Stored data
────────────────

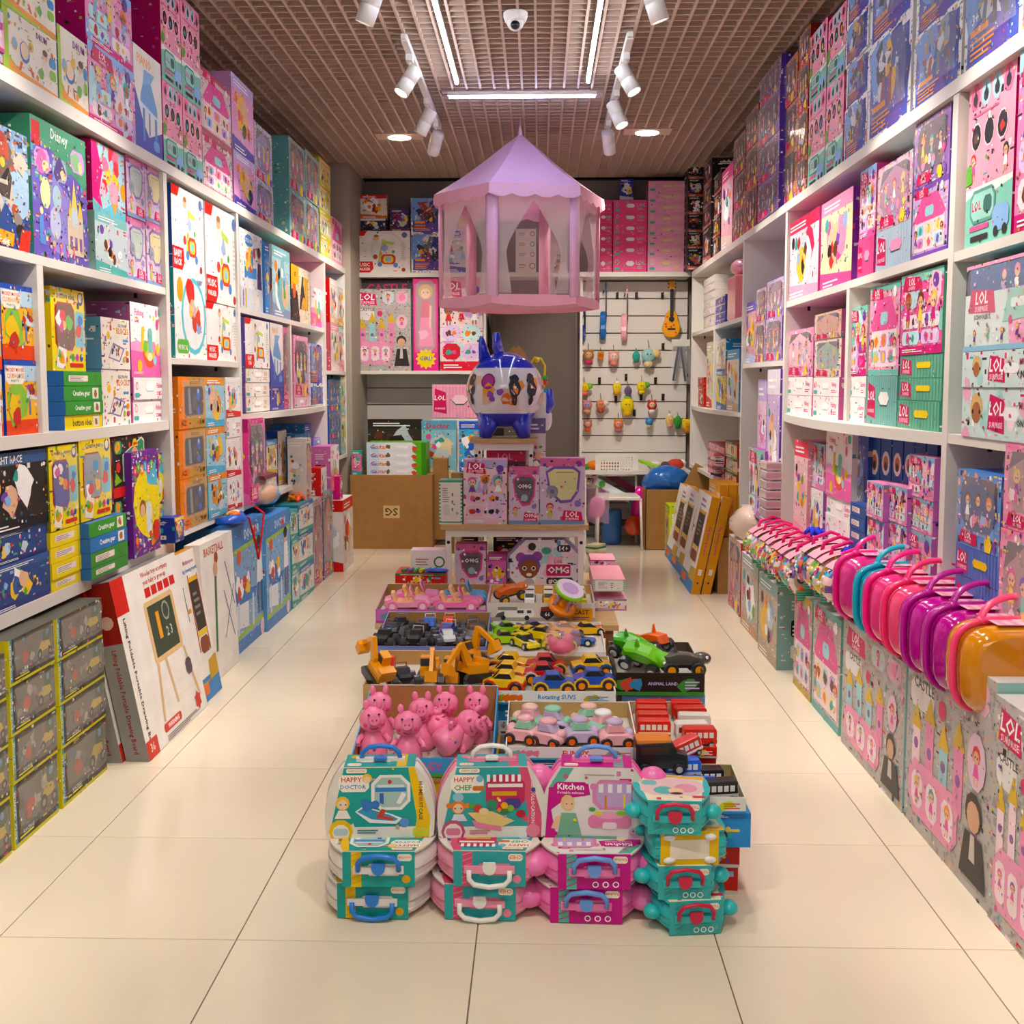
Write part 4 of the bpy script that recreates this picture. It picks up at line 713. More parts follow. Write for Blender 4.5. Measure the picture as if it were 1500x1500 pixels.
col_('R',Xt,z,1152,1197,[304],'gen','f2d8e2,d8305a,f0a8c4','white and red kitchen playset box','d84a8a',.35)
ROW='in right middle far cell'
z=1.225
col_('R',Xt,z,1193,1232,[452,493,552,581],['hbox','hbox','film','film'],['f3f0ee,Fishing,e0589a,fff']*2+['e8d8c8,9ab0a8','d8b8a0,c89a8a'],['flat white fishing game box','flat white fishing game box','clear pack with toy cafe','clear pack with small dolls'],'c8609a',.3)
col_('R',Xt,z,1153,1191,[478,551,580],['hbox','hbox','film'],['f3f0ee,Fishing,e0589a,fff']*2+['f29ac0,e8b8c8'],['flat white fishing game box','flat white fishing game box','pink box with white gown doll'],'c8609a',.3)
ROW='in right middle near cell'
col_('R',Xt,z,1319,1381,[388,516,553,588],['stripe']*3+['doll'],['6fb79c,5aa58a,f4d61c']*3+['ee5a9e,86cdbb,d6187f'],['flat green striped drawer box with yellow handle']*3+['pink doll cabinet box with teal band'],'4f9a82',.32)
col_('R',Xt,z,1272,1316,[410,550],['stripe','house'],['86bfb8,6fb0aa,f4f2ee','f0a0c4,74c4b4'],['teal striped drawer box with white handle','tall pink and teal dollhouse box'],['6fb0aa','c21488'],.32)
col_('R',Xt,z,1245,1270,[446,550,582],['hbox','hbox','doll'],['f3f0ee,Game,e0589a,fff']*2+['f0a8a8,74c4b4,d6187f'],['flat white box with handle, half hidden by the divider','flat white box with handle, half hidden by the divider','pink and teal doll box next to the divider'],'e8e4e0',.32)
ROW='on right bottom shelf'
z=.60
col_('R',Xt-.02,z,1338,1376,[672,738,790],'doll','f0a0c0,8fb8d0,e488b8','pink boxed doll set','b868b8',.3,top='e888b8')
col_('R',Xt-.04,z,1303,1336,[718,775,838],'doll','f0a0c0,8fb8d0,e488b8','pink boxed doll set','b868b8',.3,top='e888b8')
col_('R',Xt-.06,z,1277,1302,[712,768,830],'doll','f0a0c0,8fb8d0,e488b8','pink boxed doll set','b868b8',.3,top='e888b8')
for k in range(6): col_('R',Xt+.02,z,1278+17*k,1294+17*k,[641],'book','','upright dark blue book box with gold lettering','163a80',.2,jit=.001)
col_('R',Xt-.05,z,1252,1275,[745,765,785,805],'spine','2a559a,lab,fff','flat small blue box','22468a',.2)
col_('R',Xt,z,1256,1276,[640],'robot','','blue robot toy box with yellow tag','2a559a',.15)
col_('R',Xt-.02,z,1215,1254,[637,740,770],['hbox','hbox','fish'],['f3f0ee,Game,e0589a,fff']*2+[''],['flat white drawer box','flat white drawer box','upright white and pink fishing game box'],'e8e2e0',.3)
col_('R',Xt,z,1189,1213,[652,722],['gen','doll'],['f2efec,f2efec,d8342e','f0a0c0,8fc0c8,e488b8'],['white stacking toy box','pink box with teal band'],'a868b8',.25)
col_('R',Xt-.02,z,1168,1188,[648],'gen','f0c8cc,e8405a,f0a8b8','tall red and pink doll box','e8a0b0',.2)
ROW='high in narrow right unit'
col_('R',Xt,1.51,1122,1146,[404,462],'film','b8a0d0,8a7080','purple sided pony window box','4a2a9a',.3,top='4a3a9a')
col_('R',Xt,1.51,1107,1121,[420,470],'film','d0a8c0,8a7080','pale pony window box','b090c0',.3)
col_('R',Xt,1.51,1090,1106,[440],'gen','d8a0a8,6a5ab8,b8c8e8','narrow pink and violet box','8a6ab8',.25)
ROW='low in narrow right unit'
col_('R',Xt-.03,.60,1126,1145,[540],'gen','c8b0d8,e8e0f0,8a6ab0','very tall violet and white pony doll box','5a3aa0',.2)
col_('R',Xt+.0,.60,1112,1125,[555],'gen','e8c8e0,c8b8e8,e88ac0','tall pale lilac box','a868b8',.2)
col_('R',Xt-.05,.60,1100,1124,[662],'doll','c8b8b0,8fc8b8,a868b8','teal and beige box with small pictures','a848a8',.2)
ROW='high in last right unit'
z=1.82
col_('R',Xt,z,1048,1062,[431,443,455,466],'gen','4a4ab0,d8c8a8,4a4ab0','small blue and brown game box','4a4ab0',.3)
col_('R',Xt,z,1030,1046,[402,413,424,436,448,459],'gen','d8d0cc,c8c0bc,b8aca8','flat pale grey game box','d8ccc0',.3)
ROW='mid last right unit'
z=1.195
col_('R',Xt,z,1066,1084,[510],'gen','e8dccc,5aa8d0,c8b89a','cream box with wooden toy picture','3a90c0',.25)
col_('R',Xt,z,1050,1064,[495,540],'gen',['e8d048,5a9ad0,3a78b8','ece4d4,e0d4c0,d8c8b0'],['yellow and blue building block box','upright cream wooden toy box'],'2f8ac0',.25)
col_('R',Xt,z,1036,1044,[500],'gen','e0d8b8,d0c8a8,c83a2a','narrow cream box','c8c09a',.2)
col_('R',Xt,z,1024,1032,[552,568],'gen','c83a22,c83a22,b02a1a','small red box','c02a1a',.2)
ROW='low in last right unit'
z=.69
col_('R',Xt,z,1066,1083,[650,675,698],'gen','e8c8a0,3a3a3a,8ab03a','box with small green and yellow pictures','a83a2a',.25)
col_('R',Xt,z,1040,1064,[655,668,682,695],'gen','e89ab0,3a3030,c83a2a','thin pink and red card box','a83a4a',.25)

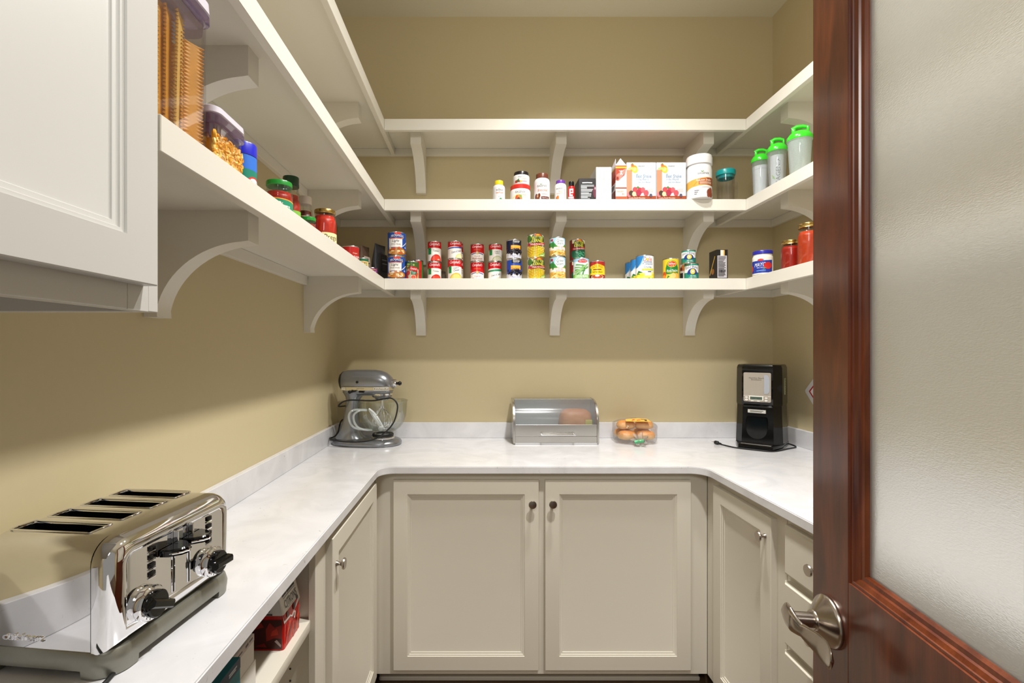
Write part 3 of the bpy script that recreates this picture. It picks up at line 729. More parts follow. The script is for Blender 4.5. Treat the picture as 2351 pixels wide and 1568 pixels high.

────────────────

List all lines holding the string "script".

Write part 4 of the bpy script that recreates this picture. It picks up at line 713. More parts follow. Write for Blender 4.5. Measure the picture as if it were 1500x1500 pixels.
Write part 3 of the bpy script that recreates this picture. It picks up at line 729. More parts follow. The script is for Blender 4.5. Treat the picture as 2351 pixels wide and 1568 pixels high.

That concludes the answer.